The Gift of Illness

For over 3 years, as I was struggling with health concerns, I learned that Life is filled with uncomfortable, suffering moments.  Sadly, I never really admitted that before.  I didn’t want it to be true.  I used to escape into higher dissociated thoughts because I did not know why Life had turned so unbearable and unfortunate for me.

I have noticed that there comes this End of Innocence time – perhaps for everyone --where the challenges really begin and “finding yourself” is THE ONLY answer.   When I’m in my deepest pain, I want to be saved----saved by someone or something outside of myself, saved by something that makes me feel like I MATTER – something that feels like LOVE…

Yet in my illness, at its worst moments, when someone I love would try to help or save me, it was of no long-term benefit, and I was not changing over the long run, and I was not staying well!!  In the darkest moments,  my dearest friends and family would go way beyond what a normal human being could be expected to do for another, and I would feel saved (loved) enough to live another day.  Yet pain and illness kept returning because I would not and could not be there for myself when I was hoping someone else would be there for me.  I was yearning for my own self love, and I did not even know it.

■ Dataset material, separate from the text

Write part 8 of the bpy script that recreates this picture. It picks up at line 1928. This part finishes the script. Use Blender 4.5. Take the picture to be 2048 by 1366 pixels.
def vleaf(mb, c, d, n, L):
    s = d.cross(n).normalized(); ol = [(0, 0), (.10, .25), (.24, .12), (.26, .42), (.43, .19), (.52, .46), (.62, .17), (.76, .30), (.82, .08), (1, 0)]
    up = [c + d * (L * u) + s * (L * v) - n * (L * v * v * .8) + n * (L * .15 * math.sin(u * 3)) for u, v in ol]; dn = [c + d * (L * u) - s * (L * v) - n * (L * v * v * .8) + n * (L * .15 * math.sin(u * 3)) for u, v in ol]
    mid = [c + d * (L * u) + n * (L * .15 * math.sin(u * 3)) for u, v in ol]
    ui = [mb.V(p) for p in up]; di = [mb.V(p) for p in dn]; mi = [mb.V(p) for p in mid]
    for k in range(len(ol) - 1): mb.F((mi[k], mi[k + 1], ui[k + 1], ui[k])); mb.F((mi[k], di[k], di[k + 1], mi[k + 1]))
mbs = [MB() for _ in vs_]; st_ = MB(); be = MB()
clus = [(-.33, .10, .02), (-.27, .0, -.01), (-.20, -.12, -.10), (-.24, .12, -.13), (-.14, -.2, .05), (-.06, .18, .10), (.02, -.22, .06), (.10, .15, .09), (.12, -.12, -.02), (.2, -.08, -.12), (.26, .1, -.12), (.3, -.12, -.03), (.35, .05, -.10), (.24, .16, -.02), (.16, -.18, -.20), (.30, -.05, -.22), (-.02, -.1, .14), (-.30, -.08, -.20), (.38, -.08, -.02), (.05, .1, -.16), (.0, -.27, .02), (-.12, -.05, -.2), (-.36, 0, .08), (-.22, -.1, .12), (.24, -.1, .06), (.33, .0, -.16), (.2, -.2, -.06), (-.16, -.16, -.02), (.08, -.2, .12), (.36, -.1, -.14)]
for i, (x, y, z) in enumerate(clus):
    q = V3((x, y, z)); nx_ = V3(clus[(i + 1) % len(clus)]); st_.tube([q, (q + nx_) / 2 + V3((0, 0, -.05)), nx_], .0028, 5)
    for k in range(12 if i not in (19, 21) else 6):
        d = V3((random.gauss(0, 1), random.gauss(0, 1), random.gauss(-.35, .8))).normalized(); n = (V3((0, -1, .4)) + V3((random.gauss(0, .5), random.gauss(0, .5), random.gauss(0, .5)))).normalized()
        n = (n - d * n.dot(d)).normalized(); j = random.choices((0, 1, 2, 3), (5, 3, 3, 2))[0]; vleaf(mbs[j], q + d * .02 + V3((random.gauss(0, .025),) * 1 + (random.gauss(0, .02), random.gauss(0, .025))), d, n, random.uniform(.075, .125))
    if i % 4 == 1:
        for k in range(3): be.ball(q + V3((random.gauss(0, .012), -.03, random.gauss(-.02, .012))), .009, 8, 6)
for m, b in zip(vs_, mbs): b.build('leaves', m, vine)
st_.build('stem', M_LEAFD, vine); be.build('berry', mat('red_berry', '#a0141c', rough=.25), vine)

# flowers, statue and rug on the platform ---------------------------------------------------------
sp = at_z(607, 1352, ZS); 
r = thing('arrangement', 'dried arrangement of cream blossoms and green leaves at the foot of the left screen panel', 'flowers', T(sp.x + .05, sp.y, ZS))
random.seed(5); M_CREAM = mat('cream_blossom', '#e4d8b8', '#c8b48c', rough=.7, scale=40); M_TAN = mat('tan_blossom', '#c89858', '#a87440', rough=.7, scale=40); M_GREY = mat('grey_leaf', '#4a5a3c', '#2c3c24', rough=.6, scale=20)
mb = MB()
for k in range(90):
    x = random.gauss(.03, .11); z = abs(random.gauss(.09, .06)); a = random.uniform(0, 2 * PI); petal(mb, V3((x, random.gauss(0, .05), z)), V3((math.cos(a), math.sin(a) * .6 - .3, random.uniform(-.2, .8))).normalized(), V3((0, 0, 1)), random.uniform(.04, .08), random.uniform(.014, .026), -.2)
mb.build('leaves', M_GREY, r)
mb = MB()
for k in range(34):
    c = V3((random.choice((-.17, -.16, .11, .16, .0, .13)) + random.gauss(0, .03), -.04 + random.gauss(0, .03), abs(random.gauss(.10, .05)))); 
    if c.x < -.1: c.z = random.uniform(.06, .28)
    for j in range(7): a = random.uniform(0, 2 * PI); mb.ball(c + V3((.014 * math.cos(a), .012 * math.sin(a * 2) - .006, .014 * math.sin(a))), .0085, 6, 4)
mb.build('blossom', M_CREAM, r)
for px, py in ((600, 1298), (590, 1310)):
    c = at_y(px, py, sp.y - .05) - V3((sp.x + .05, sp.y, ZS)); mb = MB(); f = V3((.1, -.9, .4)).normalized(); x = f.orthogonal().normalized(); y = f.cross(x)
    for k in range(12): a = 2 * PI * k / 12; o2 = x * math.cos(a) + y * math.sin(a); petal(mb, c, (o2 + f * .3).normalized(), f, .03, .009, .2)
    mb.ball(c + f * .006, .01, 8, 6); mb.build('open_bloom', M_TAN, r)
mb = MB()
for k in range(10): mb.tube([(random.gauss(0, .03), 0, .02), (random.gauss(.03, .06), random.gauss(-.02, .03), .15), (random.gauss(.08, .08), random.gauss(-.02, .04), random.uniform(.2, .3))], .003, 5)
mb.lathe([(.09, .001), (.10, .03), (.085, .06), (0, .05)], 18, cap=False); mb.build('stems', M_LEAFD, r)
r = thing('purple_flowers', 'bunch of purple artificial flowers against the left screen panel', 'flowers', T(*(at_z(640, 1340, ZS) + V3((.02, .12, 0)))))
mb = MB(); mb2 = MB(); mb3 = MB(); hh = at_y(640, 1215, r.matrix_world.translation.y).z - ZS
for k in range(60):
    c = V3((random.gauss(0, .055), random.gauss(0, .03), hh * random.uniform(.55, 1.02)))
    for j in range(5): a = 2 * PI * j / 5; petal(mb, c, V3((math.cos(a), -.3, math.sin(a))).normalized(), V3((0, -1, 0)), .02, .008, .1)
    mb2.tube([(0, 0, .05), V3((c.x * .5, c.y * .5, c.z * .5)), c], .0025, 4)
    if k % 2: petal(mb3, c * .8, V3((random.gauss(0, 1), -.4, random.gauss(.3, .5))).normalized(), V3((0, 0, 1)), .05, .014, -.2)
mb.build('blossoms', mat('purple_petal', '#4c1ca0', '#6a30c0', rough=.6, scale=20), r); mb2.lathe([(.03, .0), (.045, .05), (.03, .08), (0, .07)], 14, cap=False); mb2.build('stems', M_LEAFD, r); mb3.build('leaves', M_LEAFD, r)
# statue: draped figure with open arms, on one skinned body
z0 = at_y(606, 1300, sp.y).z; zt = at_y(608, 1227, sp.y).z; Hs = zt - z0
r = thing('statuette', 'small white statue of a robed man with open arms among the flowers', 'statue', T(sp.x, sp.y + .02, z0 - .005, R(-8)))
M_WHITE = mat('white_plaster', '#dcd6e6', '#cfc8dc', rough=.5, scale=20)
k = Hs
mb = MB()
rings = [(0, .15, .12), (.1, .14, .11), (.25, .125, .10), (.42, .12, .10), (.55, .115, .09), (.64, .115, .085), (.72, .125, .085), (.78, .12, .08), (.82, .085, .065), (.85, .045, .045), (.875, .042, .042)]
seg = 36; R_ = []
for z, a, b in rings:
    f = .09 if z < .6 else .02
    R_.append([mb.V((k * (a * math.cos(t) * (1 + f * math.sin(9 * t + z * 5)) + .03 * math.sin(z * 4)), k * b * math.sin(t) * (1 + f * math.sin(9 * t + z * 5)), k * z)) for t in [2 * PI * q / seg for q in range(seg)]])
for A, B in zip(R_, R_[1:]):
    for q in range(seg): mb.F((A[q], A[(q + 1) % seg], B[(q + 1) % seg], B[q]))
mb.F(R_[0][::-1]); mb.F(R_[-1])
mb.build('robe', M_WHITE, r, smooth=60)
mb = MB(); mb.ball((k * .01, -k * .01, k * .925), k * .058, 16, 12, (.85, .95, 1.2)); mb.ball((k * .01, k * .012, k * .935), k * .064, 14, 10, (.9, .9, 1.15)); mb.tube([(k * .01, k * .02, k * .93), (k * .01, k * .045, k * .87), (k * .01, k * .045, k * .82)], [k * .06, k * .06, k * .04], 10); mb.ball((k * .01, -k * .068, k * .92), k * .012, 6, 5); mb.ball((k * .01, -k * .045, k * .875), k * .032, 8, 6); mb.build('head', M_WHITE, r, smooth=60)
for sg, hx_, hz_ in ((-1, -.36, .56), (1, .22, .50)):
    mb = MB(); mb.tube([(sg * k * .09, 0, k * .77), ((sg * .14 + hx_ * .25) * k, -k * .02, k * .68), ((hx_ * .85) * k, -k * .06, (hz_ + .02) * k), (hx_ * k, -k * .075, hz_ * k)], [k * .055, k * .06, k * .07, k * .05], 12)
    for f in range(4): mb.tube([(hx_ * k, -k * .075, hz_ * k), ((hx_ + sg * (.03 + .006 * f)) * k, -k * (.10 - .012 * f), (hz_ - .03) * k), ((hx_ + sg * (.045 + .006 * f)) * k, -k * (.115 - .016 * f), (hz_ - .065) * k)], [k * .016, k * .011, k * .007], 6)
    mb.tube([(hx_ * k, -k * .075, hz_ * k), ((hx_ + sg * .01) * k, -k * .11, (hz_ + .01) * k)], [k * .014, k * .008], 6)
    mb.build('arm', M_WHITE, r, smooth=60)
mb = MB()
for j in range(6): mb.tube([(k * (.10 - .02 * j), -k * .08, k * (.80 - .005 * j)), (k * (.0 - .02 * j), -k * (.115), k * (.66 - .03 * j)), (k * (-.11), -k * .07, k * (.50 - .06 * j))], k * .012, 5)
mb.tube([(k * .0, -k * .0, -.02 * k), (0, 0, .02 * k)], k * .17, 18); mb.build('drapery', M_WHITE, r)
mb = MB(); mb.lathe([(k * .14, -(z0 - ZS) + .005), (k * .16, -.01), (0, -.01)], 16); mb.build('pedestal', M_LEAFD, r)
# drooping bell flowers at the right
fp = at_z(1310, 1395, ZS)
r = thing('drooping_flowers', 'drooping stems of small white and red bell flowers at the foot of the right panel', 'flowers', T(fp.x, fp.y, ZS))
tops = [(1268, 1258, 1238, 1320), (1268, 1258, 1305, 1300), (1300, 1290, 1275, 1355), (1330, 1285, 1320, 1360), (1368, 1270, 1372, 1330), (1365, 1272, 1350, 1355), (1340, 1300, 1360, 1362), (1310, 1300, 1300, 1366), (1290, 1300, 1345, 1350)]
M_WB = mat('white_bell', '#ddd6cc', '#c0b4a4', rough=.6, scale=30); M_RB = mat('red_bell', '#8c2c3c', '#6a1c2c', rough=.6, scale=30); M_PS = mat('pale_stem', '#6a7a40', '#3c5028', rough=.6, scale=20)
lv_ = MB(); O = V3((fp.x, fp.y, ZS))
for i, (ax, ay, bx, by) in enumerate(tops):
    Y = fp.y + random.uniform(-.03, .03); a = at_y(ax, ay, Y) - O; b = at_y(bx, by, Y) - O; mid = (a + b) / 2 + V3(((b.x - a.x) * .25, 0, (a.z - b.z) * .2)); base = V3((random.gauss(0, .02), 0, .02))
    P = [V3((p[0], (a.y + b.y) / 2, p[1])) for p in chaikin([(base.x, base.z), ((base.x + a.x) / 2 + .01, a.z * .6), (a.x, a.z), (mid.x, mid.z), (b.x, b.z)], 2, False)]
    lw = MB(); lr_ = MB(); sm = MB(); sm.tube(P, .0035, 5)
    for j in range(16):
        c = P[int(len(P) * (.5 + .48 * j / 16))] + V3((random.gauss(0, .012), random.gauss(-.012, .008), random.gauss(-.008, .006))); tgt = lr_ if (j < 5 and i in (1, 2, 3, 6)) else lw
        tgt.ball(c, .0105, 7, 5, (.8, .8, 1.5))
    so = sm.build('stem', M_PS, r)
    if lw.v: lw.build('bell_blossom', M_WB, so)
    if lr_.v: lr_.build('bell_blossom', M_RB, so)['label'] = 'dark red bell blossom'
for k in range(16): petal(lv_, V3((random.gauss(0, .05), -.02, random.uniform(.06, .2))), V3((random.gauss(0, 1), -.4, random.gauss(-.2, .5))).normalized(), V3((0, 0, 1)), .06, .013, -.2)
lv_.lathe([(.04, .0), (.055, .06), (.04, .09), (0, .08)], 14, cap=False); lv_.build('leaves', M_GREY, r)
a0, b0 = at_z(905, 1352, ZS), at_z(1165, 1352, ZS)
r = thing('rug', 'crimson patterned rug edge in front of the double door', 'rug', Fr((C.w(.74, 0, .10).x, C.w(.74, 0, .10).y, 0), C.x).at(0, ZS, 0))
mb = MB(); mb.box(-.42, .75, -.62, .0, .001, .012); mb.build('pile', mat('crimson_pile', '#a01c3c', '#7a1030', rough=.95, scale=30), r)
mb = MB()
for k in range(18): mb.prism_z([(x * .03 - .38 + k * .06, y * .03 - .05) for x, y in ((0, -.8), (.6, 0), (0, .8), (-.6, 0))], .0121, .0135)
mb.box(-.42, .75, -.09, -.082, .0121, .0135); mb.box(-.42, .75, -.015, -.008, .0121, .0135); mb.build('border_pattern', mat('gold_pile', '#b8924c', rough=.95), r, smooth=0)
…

I’m learning how to stay in the uncomfortableness of life now as I attempt to embrace the raw, emotional pain by going deeper into it -- opening to it instead of resisting it.  I’m not trying to “fix” it all anymore and definitely not waiting for another person to save me from my pain, though I still have access to a lot of help and love.  It was when I began to rescue myself that I started to find this missing “wholeness” that I had been searching for my whole life.  It’s ongoing.  I have to keep remembering the secret… I have to keep opening to pain, becoming present with myself and showing up.  It’s so much better than the self-abandonment that I was accustomed to.  Once I embraced the pain, everything changed.  I accepted my role as savior of myself, and my new life began.